In it, he embraces generations of Slavs, of people who live daily with the results of the most recent economic theory. At the end, old men look down from heaven and complain about a world where "chaos, market fluctuations, rich and poor, colonialism and war are all that we shall ever see." And yet, they say, "If we love the world ... human beings can change it. ... But what is to be done?"

These ideas -- specifically Russian yet undeniably universal -- are revisited at the Met's "Prince Igor." Dmitri Tcherniakov's radically rethought version is less a reflection of the score's Russian exoticism and the plot's imperialism than a timeless meditation on territorial violence. (To be repeated six times, including March 1, when it is also screened in movie theaters.)

The 41/2-hour epic begins now with projected words on a curtain: "To unleash a war is the surest way to escape from oneself." Prince Igor and his men rush out to stop the invaders from Polovtsia. Tcherniakov, the Russian-bred star director, gives us video close-ups of soldiers' faces in all their anxiety, then shows them as corpses in the mud. Igor, wounded, hallucinates himself into a thigh-high poppy field, a maze in which his dead son reappears and through which the traditionally pseudo-oriental Polovtsian dances are turned into desperate sensual flailing by captured slaves. Oh, and without explanation, a few modern bureaucrats in business suits suddenly appear in a sadistic medieval uprising.

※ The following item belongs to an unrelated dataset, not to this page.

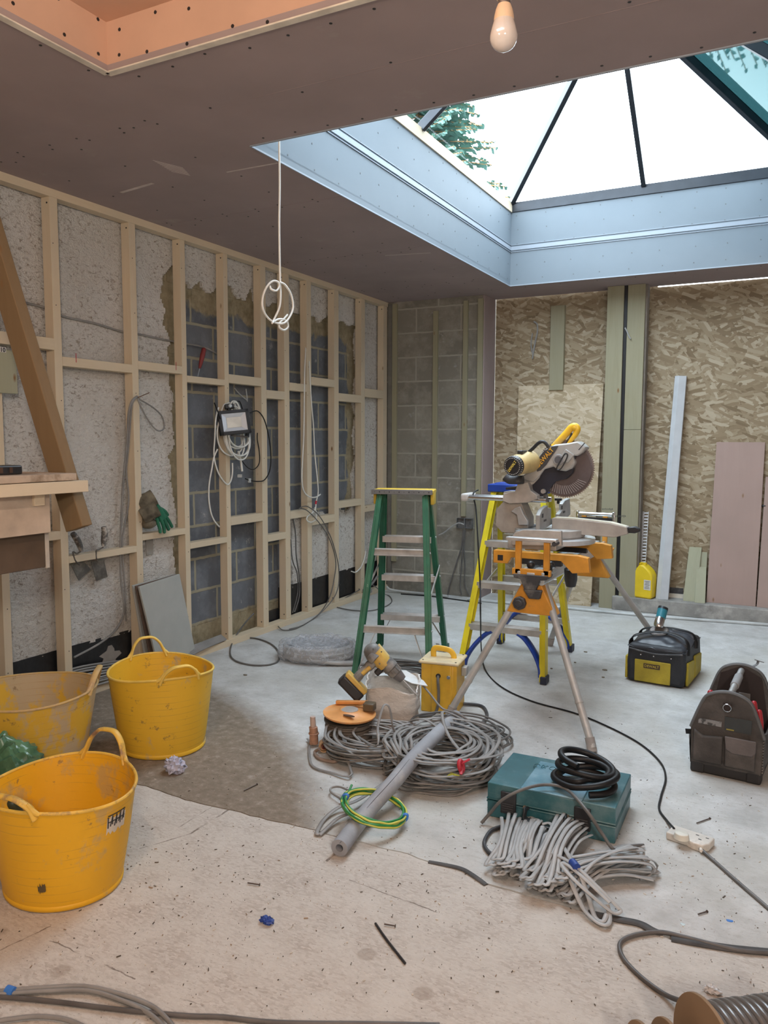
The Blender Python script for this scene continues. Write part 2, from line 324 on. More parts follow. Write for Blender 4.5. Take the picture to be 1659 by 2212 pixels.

I'm not saying this makes sense within its context or feels true to the message in the music. But it does catapult me into thoughts and shivers about the Olympics. And these made me, once again, marvel at the prescience of the deeply human plays by Anton Chekhov in the late 19th century -- stories about bourgeois life before a revolution that he could not have known was coming.

I especially think of Astrov, the disillusioned doctor in "Uncle Vanya," who, in 1899, asked, "What are people going to say, a hundred years from now? You think they'll admire us for the way we live?"

Admire, no. But we certainly know who they are, and how much we are alike.